While noting a number of difficulties in defining and measuring educational outcomes, the Allen Report recommends that funding be tied to schools achieving “defined standards and outcomes” based on a model of accountability and efficiency more suited to commerce and business. Examples of expected outcomes include: literacy and numeracy standards, national policy goals, and retention and completion rates. The concern here, much like the Rudd–Gillard “education revolution”, is that an input-output model based on fulfilling government dictates leads to schools losing the flexibility and autonomy they need to best manage themselves and to reflect the needs and aspirations of their communities.

In the survey, one of the main concerns expressed by school principals, government and non-government, is the heavy-handed, inflexible and intrusive nature of government micromanagement and bureaucratic interference. Such demands involve compliance costs, undermine school autonomy, and direct resources and energy away from the classroom. Forcing non-government schools to comply with policy documents like the Melbourne Declaration, which implies that schools cannot discriminate in areas like staffing and enrolments, also has the potential to undermine the ability of religious schools to act according to the dictates of their faith.

Under the current SES model non-government schools are not financially penalised by losing government funding as a result of money raised locally through fees and other sources such as philanthropic support. The belief is that private investment in education should be encouraged and that as the SES model is based on need, with wealthier non-government schools receiving less funding, that it would be wrong to further penalise school communities. An added concern with the Allen Report is that as the NSRRS incorporates all sources of funding, public and private, it will lead to non-government schools receiving less government support.

A further illustration that the Gonski funding review represents a danger to non-government schools and that the ALP federal government harbours a dislike for such schools is the failure of the last three education ministers to guarantee that non-government schools will not suffer financially as a result of the review.

Julia Gillard, Simon Crean and now Peter Garrett, while stating that no school will lose funding, have all refused to promise that any new model will index funding on an annual basis. When he was interviewed soon after the launch of the four research papers in late August, Garrett, on being asked three times, refused to clarify the matter.

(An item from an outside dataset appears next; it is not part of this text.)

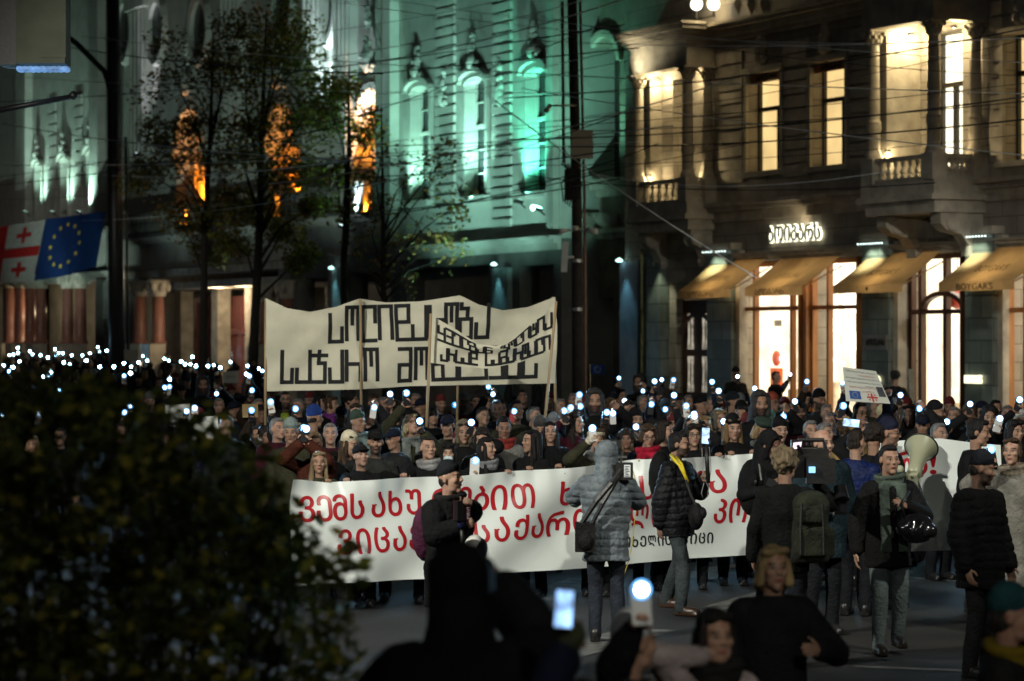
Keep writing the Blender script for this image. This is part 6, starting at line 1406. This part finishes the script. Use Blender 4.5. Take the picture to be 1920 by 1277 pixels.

That non-government schools are in danger of losing funding in real terms and having their autonomy compromised is made more likely given that the Greens are able to exert so much pressure. Julia Gillard depends on the Greens for her government’s political survival and the extreme-Left party is no friend of Catholic and independent schools.

Not only does the Greens’ education policy call for funding to non-government schools to be frozen at 2003-04 levels, that funding to wealthy schools be withdrawn and that funding be reduced to take account of money raised by schools and their communities, the Greens also seek to force their radical social agenda on schools. If the Greens have their way, the right of faith-based schools to employ and enrol those sympathetic and supportive of such schools’ religious beliefs will no longer be permitted. 

Dr Kevin Donnelly is Director of the Melbourne-based Education Standards Institute and the author of Australia’s Education Revolution (Connor Court).